━━━━━ DATA EXCERPT ━━━━━

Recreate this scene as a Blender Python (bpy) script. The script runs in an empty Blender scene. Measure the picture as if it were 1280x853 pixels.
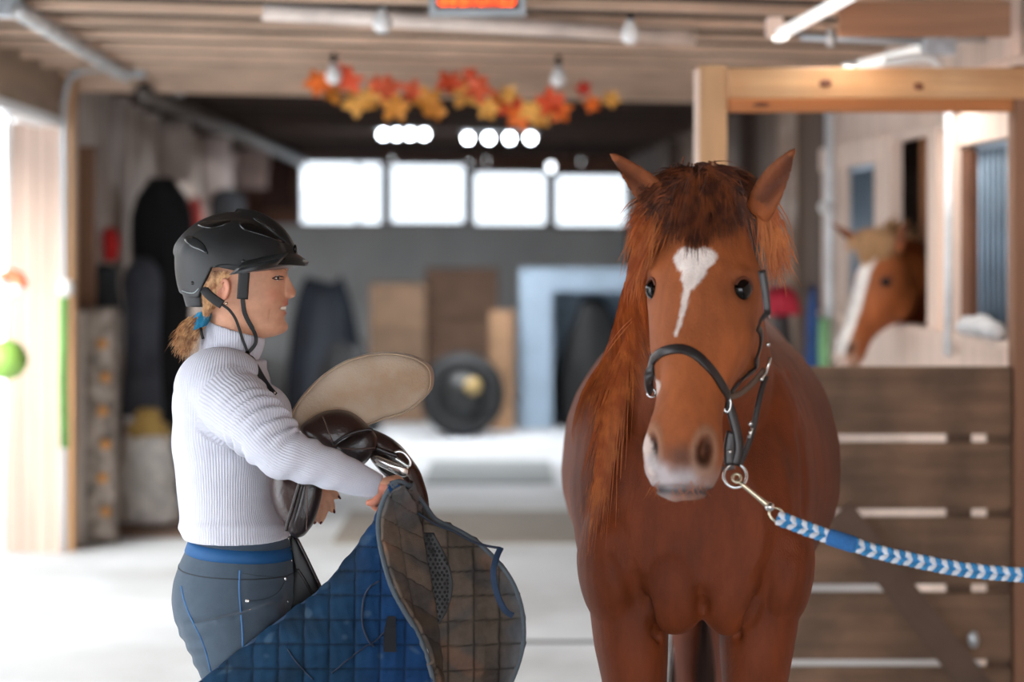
import bpy, bmesh, math, random
import numpy as np
from mathutils import Vector, Matrix, Euler, noise
from mathutils.bvhtree import BVHTree

# ------------------------------------------------------------------ camera, world, light, exposure
S = bpy.context.scene
COL = S.collection
CAMZ = 1.62; F = 2600.0; HY = 305.0
cam_d = bpy.data.cameras.new('camera'); cam = bpy.data.objects.new('camera', cam_d); COL.objects.link(cam)
cam.location = (0, 0, CAMZ); cam.rotation_euler = (math.pi/2, 0, 0)
cam_d.sensor_width = 36; cam_d.lens = F/1280*36; cam_d.shift_y = -(426.5-HY)/1280
cam_d.clip_start = 0.05; cam_d.clip_end = 200
cam_d.dof.use_dof = True; cam_d.dof.focus_distance = 4.5; cam_d.dof.aperture_fstop = 1.8
S.camera = cam
w = bpy.data.worlds.new('overcast_sky'); S.world = w; w.use_nodes = True
bgn = w.node_tree.nodes['Background']; bgn.inputs[0].default_value = (0.88, 0.94, 1.0, 1); bgn.inputs[1].default_value = 1.0
S.view_settings.view_transform = 'Standard'; S.view_settings.look = 'None'; S.view_settings.gamma = 1
S.view_settings.use_curve_mapping = False; S.view_settings.exposure = 2.7
sun_d = bpy.data.lights.new('sun', 'SUN'); sun_d.energy = 1.2; sun_d.angle = math.radians(25); sun_d.color = (1, .95, .88)
sun = bpy.data.objects.new('sun', sun_d); COL.objects.link(sun); sun.rotation_euler = (math.radians(38), math.radians(-52), 0)
S.cycles.use_denoising = True
S.cycles.max_bounces = 6; S.cycles.diffuse_bounces = 4; S.cycles.glossy_bounces = 3; S.cycles.transmission_bounces = 4
S.cycles.sample_clamp_indirect = 6

def W(px, py, Y): return Vector(((px-640)*Y/F, Y, CAMZ+(HY-py)*Y/F))
def WL(px): return lambda Y: (px-640)*Y/F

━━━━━

▸ THE EXERCISE
Identify every line above that includes the word "scene", and show those lines.

▸ ANSWER
Recreate this scene as a Blender Python (bpy) script. The script runs in an empty Blender scene. Measure the picture as if it were 1280x853 pixels.
S = bpy.context.scene